Kenneth
Grahame’s The Wing in the Willows has always been a favorite of mine,
combining as it does a captivating children’s story with a suggestion of
allegory and a mystical view of nature.
Growing
up a couple of miles from where Grahame spent his final years, I was
well acquainted with the River Thames on which Rat and Mole lived in the
story. It was common enough also to come across rambling piles worthy
of being the facsimile for Toad Hall. With a little imagination, the
entire cast of characters could come alive for me among southern England’s wild woods.
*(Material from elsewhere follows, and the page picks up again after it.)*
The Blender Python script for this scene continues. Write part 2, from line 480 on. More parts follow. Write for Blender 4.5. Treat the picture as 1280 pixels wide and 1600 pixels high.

With this in mind, I wandered one summer’s afternoon along the bank of a river in the home state of my adult years. Arizona’s waterways are all the more precious for being so few, and although the East Verde River in central Arizona
is tiny it has an allure that is second to none. Its trees and
waterfalls form a stark contrast with the surrounding arid hills, and on
that summer’s day the buzzing of insects and the rustle of leaves
triggered childhood memories.
Surely
a river this magical deserved a story of its own, I thought. I couldn’t
rival Grahame’s immortal tale, but perhaps I could come up with a few
native animals for characters and a plausible tale. And so The Trouble
Upstream took shape. Finding distinctive creatures in Arizona is easy enough, and the obvious plot for any local river story is keeping the river running. Only a fraction of Arizona’s riparian areas from before modern settlement still exist.